“O mundo de Sofia” é um dos livros que mais amo, em uma longa lista. Contraditoriamente, e por isso mesmo, nunca terminei de lê-lo. Faltam, há cerca de dez anos, umas 20 páginas para que eu acabe, mas nem passa pela minha cabeça fazê-lo. Dentre as coisas mais dolorosas pelas quais temos que passar, dizer adeus, certamente, está na lista da maioria das pessoas. Não somos programados, educados ou acostumados a nos despedir: das coisas, pessoas, lugares, sentimentos, ou hábitos – bons ou ruins. Ao contrário, passamos a vida ouvindo que, com o tempo, teremos e seremos “mais”: maiores, mais sábios, com mais amigos, mais dinheiro, mais experiência. Mais.

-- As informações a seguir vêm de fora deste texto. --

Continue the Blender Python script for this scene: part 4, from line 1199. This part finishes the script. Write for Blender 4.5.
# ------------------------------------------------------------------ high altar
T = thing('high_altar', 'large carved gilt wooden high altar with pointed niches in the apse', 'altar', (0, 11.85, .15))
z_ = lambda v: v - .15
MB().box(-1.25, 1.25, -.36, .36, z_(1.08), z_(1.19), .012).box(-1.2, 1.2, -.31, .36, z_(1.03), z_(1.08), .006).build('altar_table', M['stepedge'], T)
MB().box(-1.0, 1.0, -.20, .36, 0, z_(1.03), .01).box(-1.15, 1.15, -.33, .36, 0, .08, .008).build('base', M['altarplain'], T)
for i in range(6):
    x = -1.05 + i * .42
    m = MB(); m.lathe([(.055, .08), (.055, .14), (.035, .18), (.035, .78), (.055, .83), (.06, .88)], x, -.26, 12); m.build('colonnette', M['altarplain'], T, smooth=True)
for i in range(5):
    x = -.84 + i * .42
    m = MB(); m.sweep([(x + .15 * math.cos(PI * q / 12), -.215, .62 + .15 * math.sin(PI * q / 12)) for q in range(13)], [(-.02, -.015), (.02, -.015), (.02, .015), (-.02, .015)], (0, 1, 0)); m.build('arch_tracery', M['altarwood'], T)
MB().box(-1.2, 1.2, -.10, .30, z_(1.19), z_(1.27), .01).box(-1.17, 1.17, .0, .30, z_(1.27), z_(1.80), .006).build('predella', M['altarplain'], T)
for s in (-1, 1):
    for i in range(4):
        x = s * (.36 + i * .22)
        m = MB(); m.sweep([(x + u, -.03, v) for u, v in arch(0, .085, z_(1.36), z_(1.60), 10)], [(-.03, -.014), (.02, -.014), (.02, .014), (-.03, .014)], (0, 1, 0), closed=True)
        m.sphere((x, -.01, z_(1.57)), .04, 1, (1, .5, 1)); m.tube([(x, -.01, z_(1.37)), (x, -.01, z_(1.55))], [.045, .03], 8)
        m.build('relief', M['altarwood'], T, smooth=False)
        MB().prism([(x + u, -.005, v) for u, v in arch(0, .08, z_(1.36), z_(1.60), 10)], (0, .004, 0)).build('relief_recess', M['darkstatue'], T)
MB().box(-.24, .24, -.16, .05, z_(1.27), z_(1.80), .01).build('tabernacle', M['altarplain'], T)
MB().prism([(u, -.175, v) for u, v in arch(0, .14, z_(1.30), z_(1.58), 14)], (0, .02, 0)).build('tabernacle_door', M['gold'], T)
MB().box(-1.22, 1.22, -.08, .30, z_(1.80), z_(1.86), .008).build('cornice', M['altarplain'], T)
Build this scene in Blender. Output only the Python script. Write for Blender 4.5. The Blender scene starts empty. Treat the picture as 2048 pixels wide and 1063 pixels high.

Nem tentem me convencer de que, na contramão desta lógica em que somos criados, existem aqueles que são adeptos do desapego, do viver com menos. Aplaudo de pé quem é evoluído o suficiente para abrir mão de confortos, de posses, e até do convívio das pessoas amadas, porque, para mim, é extremamente difícil jogar até bilhetes fora. Mas não caio nesse papo de que essas pessoas são mais desapegadas. No fundo, estamos todos buscando acumular: posses, afeto, histórias para contar, carimbos no passaporte, momentos, sorrisos, tempo.
Queremos mais, e talvez por isso mesmo o golpe da despedida seja sempre tão pungente. Porque não importa que o adeus tenha data e, em alguns casos, até local para acontecer, o golpe será sempre brusco, cru, devastador.Talvez seja por isso que aeroportos, rodoviárias e cemitérios sejam campos minados de sentimentos, prontos para explodir em gás lacrimogêneo liquefeito por nossos olhos.

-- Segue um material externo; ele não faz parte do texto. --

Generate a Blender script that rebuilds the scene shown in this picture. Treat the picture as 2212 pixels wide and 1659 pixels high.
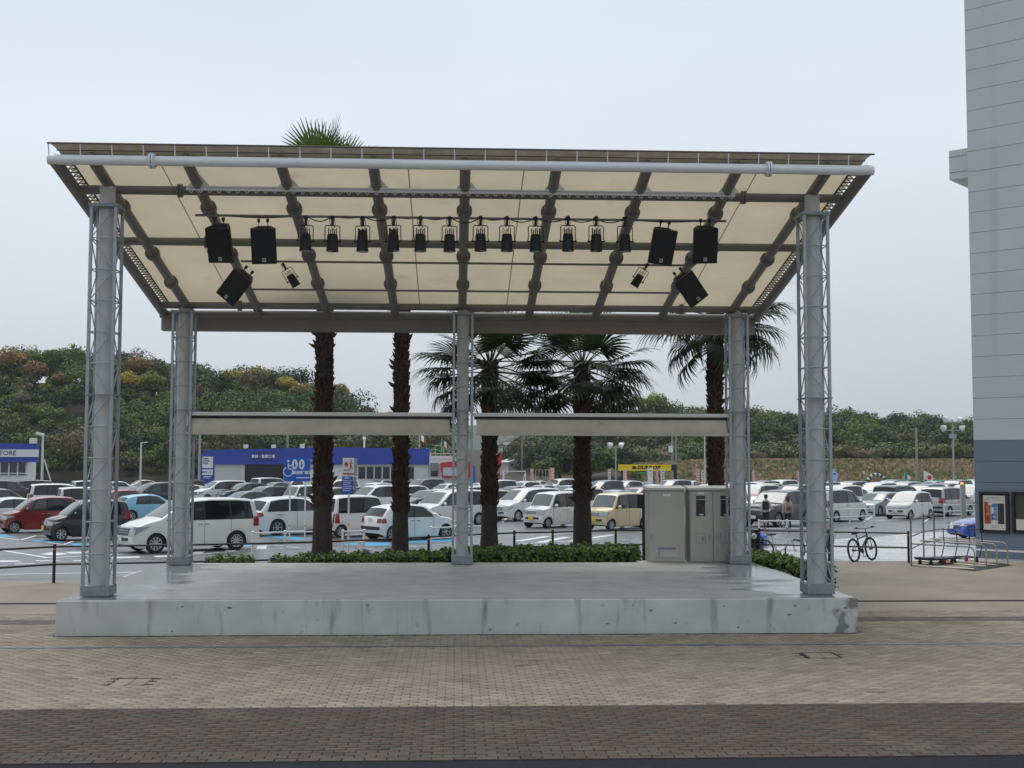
import bpy, math, random
import numpy as np
from mathutils import Vector, Matrix, Euler
R_ = math.radians
sc = bpy.context.scene
for o_ in list(bpy.data.objects): bpy.data.objects.remove(o_)
C = sc.collection
rnd = random.Random(7)
# ---------------------------------------------------------------- camera, sky, sun, exposure
cam_d = bpy.data.cameras.new('camera'); cam = bpy.data.objects.new('camera', cam_d); C.objects.link(cam)
cam_d.sensor_width = 36; cam_d.lens = 36*2647/2212; cam_d.clip_start = .1; cam_d.clip_end = 9000
_yaw, _pitch, _roll = .04605, .06308, .0022
_F = Vector((math.sin(_yaw)*math.cos(_pitch), math.cos(_yaw)*math.cos(_pitch), math.sin(_pitch)))
_R = Vector((math.cos(_yaw), -math.sin(_yaw), 0)); _U = _R.cross(_F)
_R2 = _R*math.cos(_roll)+_U*math.sin(_roll); _U2 = _U*math.cos(_roll)-_R*math.sin(_roll)
cam.matrix_world = Matrix(((_R2.x,_U2.x,-_F.x,0),(_R2.y,_U2.y,-_F.y,0),(_R2.z,_U2.z,-_F.z,3.0),(0,0,0,1)))
sc.camera = cam
SUN_EL, SUN_AZ = R_(64), R_(-28)          # azimuth measured from +Y towards +X
w = bpy.data.worlds.new('World'); sc.world = w; w.use_nodes = True
nt = w.node_tree; N = nt.nodes; L = nt.links; N.clear()
bg = N.new('ShaderNodeBackground'); out = N.new('ShaderNodeOutputWorld'); bg.inputs[1].default_value = .1
sky = N.new('ShaderNodeTexSky'); sky.sky_type = 'NISHITA'; sky.sun_disc = False
sky.sun_elevation = SUN_EL; sky.sun_rotation = SUN_AZ; sky.dust_density = 3; sky.air_density = 1.2
tc = N.new('ShaderNodeTexCoord'); sep = N.new('ShaderNodeSeparateXYZ'); L.new(tc.outputs['Generated'], sep.inputs[0])
rp = N.new('ShaderNodeValToRGB'); e = rp.color_ramp.elements
e[0].position = 0; e[0].color = (.565,.60,.65,1); e[1].position = .95; e[1].color = (.70,.74,.79,1)
for p_, c_ in ((.06,(.565,.60,.655)),(.15,(.60,.645,.705)),(.26,(.665,.72,.785)),(.42,(.60,.705,.79))):
    q_ = e.new(p_); q_.color = c_+(1,)
L.new(sep.outputs[2], rp.inputs[0])
ns = N.new('ShaderNodeTexNoise'); ns.inputs['Scale'].default_value = 1.1; ns.inputs['Detail'].default_value = 4; ns.inputs['Roughness'].default_value = .45
mp = N.new('ShaderNodeMapping'); mp.inputs['Scale'].default_value = (1,1,2.6); mp.inputs['Location'].default_value = (.4,.2,.1)
L.new(tc.outputs['Generated'], mp.inputs[0]); L.new(mp.outputs[0], ns.inputs[0])
mr = N.new('ShaderNodeMapRange'); mr.inputs[1].default_value=.3; mr.inputs[2].default_value=.7; mr.inputs[3].default_value=5.6; mr.inputs[4].default_value=7.45
L.new(ns.outputs[0], mr.inputs[0])
vm = N.new('ShaderNodeVectorMath'); vm.operation = 'SCALE'; L.new(rp.outputs[0], vm.inputs[0]); L.new(mr.outputs[0], vm.inputs['Scale'])
mx = N.new('ShaderNodeMix'); mx.data_type = 'RGBA'; mx.inputs[0].default_value = .93
L.new(sky.outputs[0], mx.inputs[6]); L.new(vm.outputs[0], mx.inputs[7]); L.new(mx.outputs[2], bg.inputs[0]); L.new(bg.outputs[0], out.inputs[0])
sun_d = bpy.data.lights.new('sun', 'SUN'); sun = bpy.data.objects.new('sun', sun_d); C.objects.link(sun)
sun_d.energy = 1.15; sun_d.angle = R_(38); sun_d.color = (1,.97,.93)
sd = Vector((math.sin(SUN_AZ)*math.cos(SUN_EL), math.cos(SUN_AZ)*math.cos(SUN_EL), math.sin(SUN_EL)))
sun.rotation_euler = sd.to_track_quat('Z','Y').to_euler(); sun.location = sd*60
sc.render.engine = 'CYCLES'
sc.view_settings.view_transform = 'Standard'; sc.view_settings.look = 'None'; sc.view_settings.gamma = 1; sc.view_settings.exposure = .74
try: sc.view_settings.use_curve_mapping = False
except Exception: pass
# ---------------------------------------------------------------- helpers
class MB:
    """collects shapes; build() links them as ONE mesh object"""
    def __init__(s): s.v=[]; s.f=[]; s.m=[]; s.s=[]
    def add(s, vs, fs, m=0, sm=False):
        b=len(s.v); s.v+= [tuple(p) for p in vs]
        for q in fs: s.f.append([i+b for i in q]); s.m.append(m); s.s.append(sm)
        return s
    def box(s, c, d, rot=None, m=0):
        x,y,z=d[0]/2,d[1]/2,d[2]/2
        vs=[Vector((a*x,b*y,e_*z)) for e_ in(-1,1) for b in(-1,1) for a in(-1,1)]
        if rot is not None:
            M=rot if isinstance(rot,Matrix) else Euler(rot).to_matrix(); vs=[M@v for v in vs]
        vs=[v+Vector(c) for v in vs]
        return s.add(vs,[(0,2,3,1),(4,5,7,6),(0,1,5,4),(2,6,7,3),(0,4,6,2),(1,3,7,5)],m)
    def box2(s, a, b, m=0): return s.box([(a[i]+b[i])/2 for i in range(3)],[abs(b[i]-a[i]) for i in range(3)],None,m)
    def cyl(s, p0, p1, r0, r1=None, n=10, caps=True, m=0, sm=True):
        p0,p1=Vector(p0),Vector(p1); r1=r0 if r1 is None else r1
        d=(p1-p0); d=d.normalized() if d.length>1e-9 else Vector((0,0,1))
        a=d.orthogonal().normalized(); b=d.cross(a); vs=[]
        for p,r in((p0,r0),(p1,r1)):
            for i in range(n):
                t=2*math.pi*(i+.5)/n; vs.append(p+a*(r*math.cos(t))+b*(r*math.sin(t)))
        s.add(vs,[(i,(i+1)%n,n+(i+1)%n,n+i) for i in range(n)],m,sm)
        if caps: s.add(vs,[tuple(range(n-1,-1,-1)),tuple(range(n,2*n))],m)
        return s
    def tube(s, pts, r, n=6, m=0, closed=False):
        pts=[Vector(p) for p in pts]; k=len(pts); rs=r if isinstance(r,(list,tuple)) else [r]*k
        vs=[]; pa=None
        for i,p in enumerate(pts):
            if closed: d=pts[(i+1)%k]-pts[i-1]
            else: d=pts[min(i+1,k-1)]-pts[max(i-1,0)]
            d.normalize()
            a=d.orthogonal() if pa is None else pa-d*pa.dot(d)
            if a.length<1e-6: a=d.orthogonal()
            a.normalize(); pa=a; b=d.cross(a)
            for j in range(n):
                t=2*math.pi*j/n; vs.append(p+a*(rs[i]*math.cos(t))+b*(rs[i]*math.sin(t)))
        fs=[]
        for i in range(k if closed else k-1):
            for j in range(n):
                i2=(i+1)%k; fs.append((i*n+j,i*n+(j+1)%n,i2*n+(j+1)%n,i2*n+j))
        if not closed: fs+= [tuple(range(n-1,-1,-1)),tuple((k-1)*n+j for j in range(n))]
        return s.add(vs,fs,m,True)
    def lathe(s, prof, n=16, axis='z', c=(0,0,0), m=0, sm=True):
        vs=[]
        for r,h in prof:
            for i in range(n):
                t=2*math.pi*i/n; x,y=r*math.cos(t),r*math.sin(t)
                p={'z':(x,y,h),'y':(x,h,y),'x':(h,x,y)}[axis]; vs.append((p[0]+c[0],p[1]+c[1],p[2]+c[2]))
        k=len(prof)
        return s.add(vs,[(i*n+j,i*n+(j+1)%n,(i+1)*n+(j+1)%n,(i+1)*n+j) for i in range(k-1) for j in range(n)],m,sm)
    def ball(s, c, r, nu=10, nv=7, m=0):
        rr=r if isinstance(r,(tuple,list)) else (r,r,r); vs=[];fs=[]
        for j in range(nv+1):
            ph=math.pi*j/nv
            for i in range(nu):
                t=2*math.pi*i/nu; vs.append((c[0]+rr[0]*math.sin(ph)*math.cos(t),c[1]+rr[1]*math.sin(ph)*math.sin(t),c[2]+rr[2]*math.cos(ph)))
        for j in range(nv):
            for i in range(nu): fs.append((j*nu+i,(j+1)*nu+i,(j+1)*nu+(i+1)%nu,j*nu+(i+1)%nu))
        return s.add(vs,fs,m,True)
    def prism(s, poly, f0, f1, m=0):
        """poly: list of params; f0,f1 map a 2-D point to 3-D"""
        n=len(poly); vs=[f0(p) for p in poly]+[f1(p) for p in poly]
        return s.add(vs,[tuple(range(n-1,-1,-1)),tuple(range(n,2*n))]+[(i,(i+1)%n,n+(i+1)%n,n+i) for i in range(n)],m)
    def grid(s, fn, nu, nv, m=0, sm=True):
        vs=[fn(i/nu,j/nv) for i in range(nu+1) for j in range(nv+1)]
        return s.add(vs,[(i*(nv+1)+j,(i+1)*(nv+1)+j,(i+1)*(nv+1)+j+1,i*(nv+1)+j+1) for i in range(nu) for j in range(nv)],m,sm)
    def mesh(s, name, mats):
        me=bpy.data.meshes.new(name); me.from_pydata([tuple(v) for v in s.v],[],s.f)
        for m_ in (mats if isinstance(mats,(list,tuple)) else [mats]): me.materials.append(m_)
        me.polygons.foreach_set('material_index',s.m); me.polygons.foreach_set('use_smooth',s.s)
        me.update()
        if any(s.s):
            try: me.set_sharp_from_angle(angle=R_(38))
            except Exception: pass
        return me
    def build(s, name, mats, parent=None, loc=(0,0,0), rot=(0,0,0)):
        return link(name, s.mesh(name,mats), parent, loc, rot)
def link(name, me, parent=None, loc=(0,0,0), rot=(0,0,0)):
    o=bpy.data.objects.new(name,me); C.objects.link(o); o.parent=parent; o.location=loc; o.rotation_euler=rot
    return o
def tag(o, label=None, cat=None, group=None, kind=None):
    for k,v in (('label',label),('category',cat),('group',group),('kind',kind)):
        if v: o[k]=v
    return o
def thing(name, label, cat, loc=(0,0,0), rz=0, group=None):
    o=bpy.data.objects.new(name,None); C.objects.link(o); o.location=loc; o.rotation_euler=(0,0,rz); o.empty_display_size=.2
    return tag(o,label,cat,group)
def copy_tree(o, parent=None):
    c=o.copy(); C.objects.link(c); c.parent=parent
    for ch in o.children: copy_tree(ch,c)
    return c
def at(x, y, Y=None, z=None):
    """the point of the sight line through photo point (x, y) that lies at depth Y or height z"""
    v=_F+_R2*((x-1106)/2647)-_U2*((y-829.5)/2647)
    t=Y/v.y if Y is not None else (z-3.0)/v.z
    return Vector((v.x*t,v.y*t,3.0+v.z*t))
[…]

Ao longo de meus 30 anos, a cultura pop ilustrou diversos momentos da minha dificuldade em dizer tchau. Como os Beatles, já entrei em negação: “Não sei porque você diz ‘goodbye’, eu digo ‘hello’. Tive meus momentos de drama queen com a queen-mór, Madonna: “não há maior poder que o do adeus'”. “Chorei um pouco”, “morri um pouco”, como Cole Porter, imortalizado no timbre da Ella Fitzgerald em “Everytime I say goodbye”. Mandei a real, como Bob Dylan : “Você vai me deixar só quando se for”. Também esbravejei, me descabelei, sofri quietinha ou aceitei o aceno resignada, sempre com os versos musicados de outrem.

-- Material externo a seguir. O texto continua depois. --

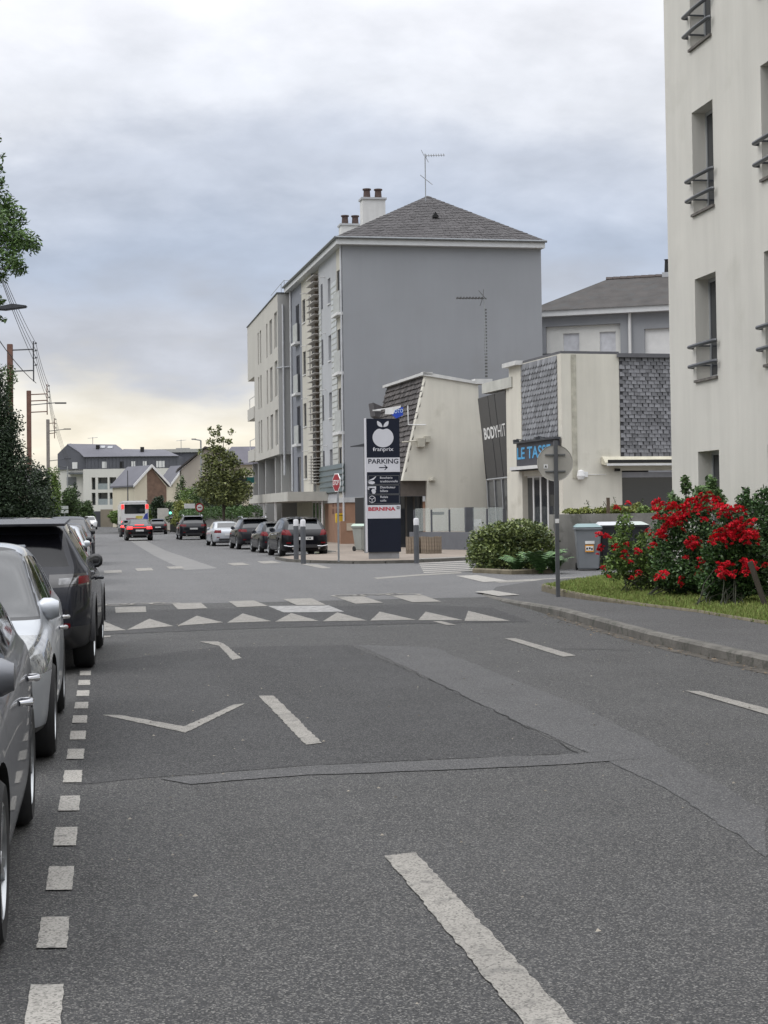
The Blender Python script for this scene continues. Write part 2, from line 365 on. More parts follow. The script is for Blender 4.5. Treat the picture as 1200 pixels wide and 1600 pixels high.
rng = np.random.default_rng(5)
def grass(name, P, n, h, m, z=.115, wid=.012):
    xs = [p[0] for p in P]; ys = [p[1] for p in P]; pts = []
    while len(pts) < n:
        x, y = random.uniform(min(xs), max(xs)), random.uniform(min(ys), max(ys))
        if in_poly(x, y, P): pts.append((x, y))
    p = np.array(pts); a = rng.uniform(0, 6.28, n); hh = h*rng.uniform(.5, 1.4, n); V = np.zeros((n, 3, 3)); w = wid
    V[:, 0, :2] = p+np.stack([np.cos(a), np.sin(a)], 1)*w; V[:, 1, :2] = p-np.stack([np.cos(a), np.sin(a)], 1)*w; V[:, :2, 2] = z
    V[:, 2, :2] = p+rng.normal(0, .02, (n, 2)); V[:, 2, 2] = z+hh
    return tag(link(name, fast_mesh(name, V.reshape(-1, 3), np.arange(3*n).reshape(-1, 3), m)), kind='stuff')
gl = [p for p in edge_grass[3:]]+[G(905, 905, .12), G(960, 897, .12), (15.5, 36.5), (14.5, 33.2), (11.55, 32.9), (11.55, 20), (9.4, 19)]
tag(grass('lawn', gl, 42000, .055, GRASS), 'short green and yellowing grass of the small lawn under the red rose bushes', 'grass')
# ---------------- markings ----------------
mk = tag(bpy.data.objects.new('road_markings', None), kind='structure'); C.objects.link(mk)
def mark(name, pts, z=.0065, m=PAINT, rough=.005):
    # worn edges: the outline is broken into short pieces
    out = []
    for i in range(len(pts)):
        a, b = Vector(pts[i]), Vector(pts[(i+1) % len(pts)]); l = (b-a).length; n = max(1, min(60, int(l/.05)))
        for k in range(n):
            q = a.lerp(b, k/n)
            if k: q += Vector((random.uniform(-rough, rough), random.uniform(-rough, rough)))
            out.append(q)
    bm = bmesh.new(); f = bm.faces.new([bm.verts.new((p.x, p.y, z)) for p in out]); bmesh.ops.triangulate(bm, faces=[f])
    for f in bm.faces:
        if f.normal.z < 0: f.normal_flip()
    me = bpy.data.meshes.new(name); bm.to_mesh(me); bm.free(); me.materials.append(m)
    return link(name, me, mk)
y0 = G(62, 1540)[1]
for k in range(-2, 14):   # parking bay dashes, one metre apart
    y = y0-.52+k*1.0; x = -.21+.001*k
    mark('parking_dash', [(x-.055, y+.02), (x+.06, y), (x+.06, y+.5), (x-.055, y+.52)], m=PAINT_N, rough=.003)
mark('bike_lane_dash', [(1.315, 4.9), (1.475, 4.9), (1.475, 7.95), (1.315, 7.9)], rough=.007)
mark('bike_lane_dash', P2((404, 1088), (428, 1088), (503, 1162), (478, 1165)), rough=.007)
mark('bike_lane_dash', P2((312, 1003), (341, 1003), (352, 1008), (377, 1029), (363, 1032), (343, 1010)), rough=.01)
mark('bike_lane_chevron', P2((160, 1118), (186, 1118), (288, 1136), (365, 1102), (383, 1100), (290, 1146)), rough=.007)
mark('bike_lane_dash', P2((788, 998), (806, 998), (900, 1025), (880, 1027)))
mark('bike_lane_dash', P2((1070, 1080), (1094, 1081), (1215, 1112), (1215, 1122)))
mark('bike_lane_dash', P2((676, 971), (690, 971), (713, 977), (697, 977)))
mark('bike_lane_dash', P2((160, 994), (174, 994), (172, 996), (160, 997)))
def Z8(*a): return [G(140+x/1.714, 860+y/1.714) for x, y in a]
for t in [((25, 218), (97, 215), (30, 188)), ((100, 214), (225, 204), (160, 184)), ((235, 203), (358, 194), (287, 176)), ((368, 195), (487, 191), (410, 170)), ((497, 192), (614, 190), (540, 169)), ((625, 191), (743, 189), (663, 167)), ((752, 189), (873, 187), (777, 165)), ((880, 188), (1000, 188), (900, 165)), ((1004, 190), (1126, 190), (1014, 163))]:
    mark('ramp_triangle', Z8(*t), m=PAINT, z=.008)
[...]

Adulta e mais conhecedora de mim mesma, sei hoje que jamais terminarei de ler “O Mundo de Sofia” porque, como prega o cancioneiro sertanejo nacional em gramática ruim, “não aprendi dizer adeus”. E como o agudo Leonardo que entoa as palavras, abraço as inevitáveis despedidas que me cruzarão a vida, com a pontinha de esperança que nos permite ir em frente: “Se tens que me deixar/que seja, então, feliz.”